--- Required work ---
Retype, please, the listing from its opening line through the line that contains "y = 668 + k", both included, without the pictures.

--- Source excerpt ---

* start *

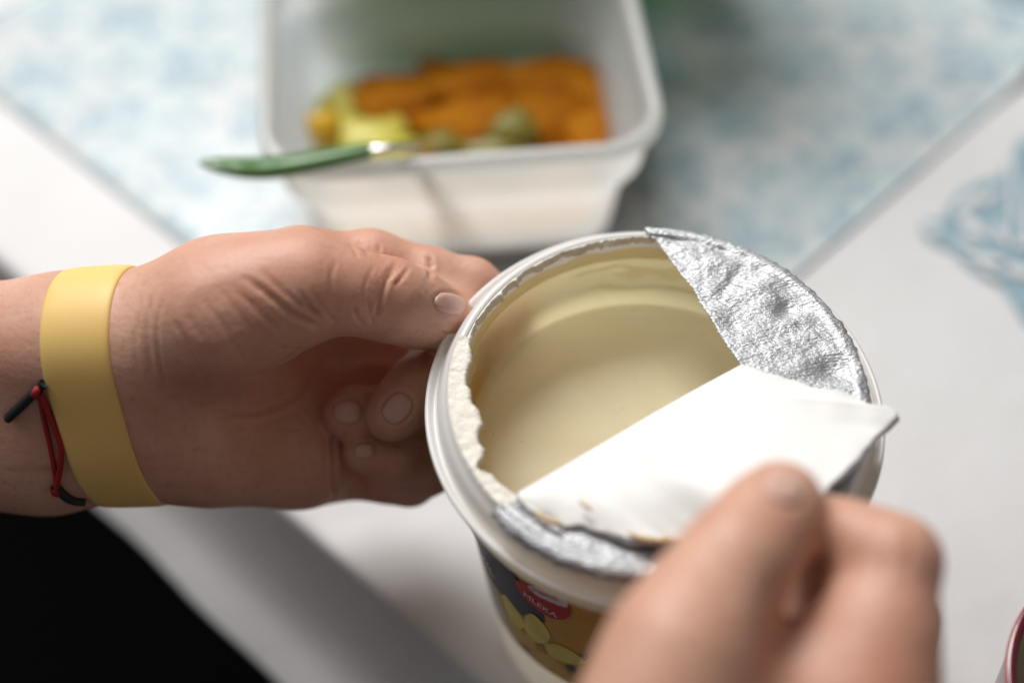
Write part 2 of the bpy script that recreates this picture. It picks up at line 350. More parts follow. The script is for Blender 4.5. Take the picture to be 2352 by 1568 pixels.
def lettering(text, pa, pb, size, lift, m):
    A, B = r6(*pa), r6(*pb); ax, ay = A[0] * .054, -A[1]; bx, by = B[0] * .054, -B[1]
    cu = bpy.data.curves.new('lettering', 'FONT'); cu.body = text; cu.size = 1; cu.resolution_u = 3
    to = bpy.data.objects.new('lettering', cu); COL.objects.link(to); dg = bpy.context.evaluated_depsgraph_get()
    me = bpy.data.meshes.new_from_object(to.evaluated_get(dg)); bpy.data.objects.remove(to)
    xs = [q.co.x for q in me.vertices]; wdt = max(xs) - min(xs); x0 = min(xs)
    ln_ = math.hypot(bx - ax, by - ay); ux, uy = (bx - ax) / ln_, (by - ay) / ln_
    bm = bmesh.new(); bm.from_mesh(me); bpy.data.meshes.remove(me)
    for q in bm.verts:
        s, t = (q.co.x - x0) / wdt * ln_, q.co.y * size; q.co = (ax + ux * s - uy * t, ay + uy * s + ux * t, 0)
    return wrap_bm('lettering', bm, lift, m, label)
lettering('Kraina', (490, 420), (860, 575), .0046, .00074, INKM['red'])
lettering('MLEKA', (450, 510), (835, 775), .0052, .00074, INKM['white'])
lettering('E', (25, 190), (75, 225), .006, .0005, INKM['white'])
lettering('N', (55, 290), (105, 325), .006, .0005, INKM['white'])
for k in range(7):      # the block of tiny unreadable dark print beside the picture
    y = 668 + k * 32; decal('small_print', [(1490, y), (1560 + 60 * random.random(), y + 14), (1555 + 60 * random.random(), y + 30), (1490, y + 16)], .0003, INKM['pod'], False)

# ------------------------------------------------------------------ vanilla cream in the tub
prof = [(.0, -.0335), (.02, -.0334), (.035, -.0333), (.046, -.0332), (.0510, -.0328), (.0528, -.0318), (.0536, -.0300), (.0541, -.0265), (.0546, -.018), (.0550, -.010), (.0552, -.0062), (.0554, -.0050)]
vv, ff = lathe(prof, RC, 160)
vv = [Vector(q) for q in vv]
for q in vv:
    h = q.z - RC[2]; q.z += .0006 * noise.noise(Vector((q.x * 60, q.y * 60, 3))) if h < -.032 else 0
    if h > -.03:
        r = Vector((q.x - RC[0], q.y - RC[1], 0)); k = .0005 * noise.noise(Vector((q.x * 110, q.y * 110, q.z * 160))) - .0001
        q.x -= r.x / r.length * max(0, k); q.y -= r.y / r.length * max(0, k)
        if h > -.006: q.z += .0016 * noise.noise(Vector((q.x * 120, q.y * 120, 5)))
fm = [1 if q[0] % len(prof) >= 6 else 0 for q in ff]
cr = mesh_obj('cream', vv, ff, [CREAM, COAT], fmat=fm)
tag(cr, 'pale yellow vanilla cream inside the open white tub', 'cream')
fix_normals(cr)
# lighter smears wiped on the far inside wall
def wall_patch(th_a, th_b, h_a, h_b, seed):
    n1, n2 = 40, 14; pts = []
    for i in range(n1):
        for j in range(n2):
            a, b_ = i / (n1 - 1), j / (n2 - 1); edge = min(a, 1 - a) * 6
            hm = (h_a + h_b) / 2 + .0025 * noise.noise(Vector((a * 4, seed, 0))); hw = (h_b - h_a) / 2 * min(1, edge) * (.7 + .5 * noise.noise(Vector((a * 7, seed, 2))))
            h = hm + (b_ * 2 - 1) * hw; r = .0553 - (h - .008) * .05 - .0004 - .0004 * math.sin(math.pi * b_) * min(1, edge); t = th_a + (th_b - th_a) * a
            pts.append((RC[0] + r * math.cos(t), RC[1] + r * math.sin(t), RC[2] - h))
    return pts, grid_faces(n1, n2)
for q in ((1.05, 1.75, .0125, .0185, 3), (1.0, 1.95, .0205, .0235, 8), (1.55, 2.0, .0115, .0135, 12), (2.75, 3.05, .012, .02, 15)):
    pt, pf = wall_patch(*q); sm = mesh_obj('smear', pt, pf, SMEAR, cr); sm.matrix_parent_inverse = Matrix.Identity(4)

# ------------------------------------------------------------------ what the lid left on the rim
def ragged_strip():
    s = 2.613
    r2 = lambda x, y: at_height((1680 + x / s) / 1.7415, (1400 + y / s) / 1.7415, RC[2] + .0006)
    inner = [r2(*q) for q in [(515, -130), (530, -40), (548, 40), (540, 110), (505, 200), (488, 280), (490, 350), (535, 400), (540, 480), (545, 545), (585, 560), (625, 620), (640, 690), (665, 745), (640, 800), (612, 850), (612, 920), (640, 975), (675, 1010), (670, 1090), (610, 1150), (590, 1210), (640, 1255), (710, 1275), (760, 1290), (830, 1370), (890, 1410), (960, 1470), (1040, 1505), (1160, 1560), (1300, 1640)]]
    inner = resample(inner, 170); out = []
    n = len(inner)
    for i, p in enumerate(inner):
        d = p[:2] - RC[:2]; a = math.atan2(d[1], d[0]); r_in = math.hypot(*d)
        r_in += .00035 * noise.noise(Vector((i * .45, 1, 0))) + .0003 * noise.noise(Vector((i * 1.1, 4, 0)))
        u = i / (n - 1); r_out = .0578 + .0004 * noise.noise(Vector((i * .6, 7, 0)))
        col = []
        for k in range(9):
            t = k / 8; r = r_in + (r_out - r_in) * t; x, y = RC[0] + r * math.cos(a), RC[1] + r * math.sin(a)
            z = RC[2] + .0007 + .00035 * noise.noise(Vector((x * 420, y * 420, 0))) + .0003 * noise.noise(Vector((x * 170, y * 170, 9))) - (.0012 if k == 0 else 0)
            col.append((x, y, max(z, RC[2] + .00015) if k > 1 else z))
        x, y, _ = col[0]; col.insert(0, (x + .0006 * math.cos(a), y + .0006 * math.sin(a), RC[2] - .0022))
        out += col
    return out, grid_faces(n, 10)
def thin_strip(a0, a1, n, w0, seed):
    out = []
    for i in range(n):
        a = a0 + (a1 - a0) * i / (n - 1); w = max(.0002, w0 * (.75 + 1.1 * noise.noise(Vector((a * 9, seed, 0))) + .6 * noise.noise(Vector((a * 40, seed, 3)))))
        for k in range(6):
            t = k / 5; r = .0557 - w * t; x, y = RC[0] + r * math.cos(a), RC[1] + r * math.sin(a)
            out.append((x, y, RC[2] + .0004 * math.sin(math.pi * min(1, t * 1.3)) - .0022 * t ** 3 + .0003 * noise.noise(Vector((x * 500, y * 500, 0)))))
    return out, grid_faces(n, 6)
vv, ff = merge([ragged_strip(), thin_strip(1.75, 2.95, 220, .0016, 2), thin_strip(1.3, 1.8, 80, .0012, 6)])
rs = mesh_obj('lid_residue', vv, ff, RESIDUE, tub); fix_normals(rs)

# ------------------------------------------------------------------ foil lid: the part still sealed on
zt = RC[2] + .0009
inner_px = [(1492, 540), (1510, 552), (1530, 580), (1560, 622), (1590, 660), (1612, 700), (1640, 745), (1672, 795), (1706, 842), (1600, 900), (1500, 957), (1400, 1016), (1300, 1075), (1205, 1131), (1180, 1150), (1150, 1168)]
inner = np.array([at_height(x, y, zt) for x, y in inner_px])
tear = resample(inner[:9], 90); fold = resample(inner[8:14], 70)[1:]; end = resample(inner[13:], 12)[1:]
inn = np.r_[tear, fold, end]; nI = len(inn)
a_start = math.atan2(*(at_height(1480, 528, RC[2]) - RC)[1::-1]); a_mid = math.atan2(*(at_height(1972, 905, RC[2]) - RC)[1::-1]); a_end = math.atan2(*(at_height(1135, 1172, RC[2]) - RC)[1::-1])
if a_end > a_mid: a_end -= 2 * math.pi
vv = []; nv = 44
for i in range(nI):
    ang = a_start + (a_mid - a_start) * i / 89 if i < 90 else a_mid + (a_end - a_mid) * (i - 89) / (nI - 90)
    skirt_out = .0012 + .0012 * max(0, noise.noise(Vector((ang * 12, 3, 0)))) + (.0020 if i > 130 else 0) * min(1, (i - 130) / 25 if i > 130 else 0)
    p0 = inn[i]; ca, sa = math.cos(ang), math.sin(ang)
    if i < 90:
        jag = .0006 * noise.noise(Vector((i * .9, 0, 0))); p0 = p0 + np.array([jag, jag * .5, 0])
    pr = np.array([RC[0] + .0578 * ca, RC[1] + .0578 * sa, zt])
    for j in range(nv):
        t = j / (nv - 1)
        if t < .82:
            q = t / .82; p = p0 + (pr - p0) * q; x, y = p[0], p[1]
            r = math.hypot(x - RC[0], y - RC[1]); fade = min(1, (r < .0555) + .25)
            wr = .0008 * noise.noise(Vector((x * 70 + y * 40, y * 150 - x * 60, 1))) + .0003 * noise.noise(Vector((x * 260, y * 260, 4)))
            vall = -.0013 * max(0, 1 - abs((math.atan2(y - RC[1], x - RC[0]) - .62) / .1)) * max(0, 1 - abs((r - .049) / .008))
            vall += -.0017 * max(0, 1 - abs((math.atan2(y - RC[1], x - RC[0]) - .13) / .13)) * max(0, 1 - abs((r - .050) / .009))
            vall += -.0009 * max(0, 1 - abs((math.atan2(y - RC[1], x - RC[0]) - 1.0) / .05)) * max(0, 1 - abs((r - .045) / .011))
            z = zt + .0006 + wr * fade + vall - (.0007 if r < .0555 else 0)
            if q > .985: z = zt + .0003
            vv.append((x, y, z))
        else:
            q = (t - .82) / .18; jag = .0009 * noise.noise(Vector((ang * 70, q * 2, 0))) + .0007 * noise.noise(Vector((ang * 25, q * 3, 7)))
            r = .0578 + skirt_out * math.sin(min(1, q * 1.2) * math.pi / 2) + jag * q
            drop = (.0022 + .0016 * noise.noise(Vector((ang * 33, 9, 0))) + (.0012 if i > 130 else 0)) * q ** 1.6
            vv.append((RC[0] + r * ca, RC[1] + r * sa, zt + .0003 - drop + .0007 * q * noise.noise(Vector((ang * 90, q * 5, 1)))))
fo = mesh_obj('foil_lid', vv, grid_faces(nI, nv), FOIL, tub)
md = fo.modifiers.new('thick', 'SOLIDIFY'); md.thickness = .00012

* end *

--- Result of the exercise ---
Write part 2 of the bpy script that recreates this picture. It picks up at line 350. More parts follow. The script is for Blender 4.5. Take the picture to be 2352 by 1568 pixels.
def lettering(text, pa, pb, size, lift, m):
    A, B = r6(*pa), r6(*pb); ax, ay = A[0] * .054, -A[1]; bx, by = B[0] * .054, -B[1]
    cu = bpy.data.curves.new('lettering', 'FONT'); cu.body = text; cu.size = 1; cu.resolution_u = 3
    to = bpy.data.objects.new('lettering', cu); COL.objects.link(to); dg = bpy.context.evaluated_depsgraph_get()
    me = bpy.data.meshes.new_from_object(to.evaluated_get(dg)); bpy.data.objects.remove(to)
    xs = [q.co.x for q in me.vertices]; wdt = max(xs) - min(xs); x0 = min(xs)
    ln_ = math.hypot(bx - ax, by - ay); ux, uy = (bx - ax) / ln_, (by - ay) / ln_
    bm = bmesh.new(); bm.from_mesh(me); bpy.data.meshes.remove(me)
    for q in bm.verts:
        s, t = (q.co.x - x0) / wdt * ln_, q.co.y * size; q.co = (ax + ux * s - uy * t, ay + uy * s + ux * t, 0)
    return wrap_bm('lettering', bm, lift, m, label)
lettering('Kraina', (490, 420), (860, 575), .0046, .00074, INKM['red'])
lettering('MLEKA', (450, 510), (835, 775), .0052, .00074, INKM['white'])
lettering('E', (25, 190), (75, 225), .006, .0005, INKM['white'])
lettering('N', (55, 290), (105, 325), .006, .0005, INKM['white'])
for k in range(7):      # the block of tiny unreadable dark print beside the picture
    y = 668 + k * 32; decal('small_print', [(1490, y), (1560 + 60 * random.random(), y + 14), (1555 + 60 * random.random(), y + 30), (1490, y + 16)], .0003, INKM['pod'], False)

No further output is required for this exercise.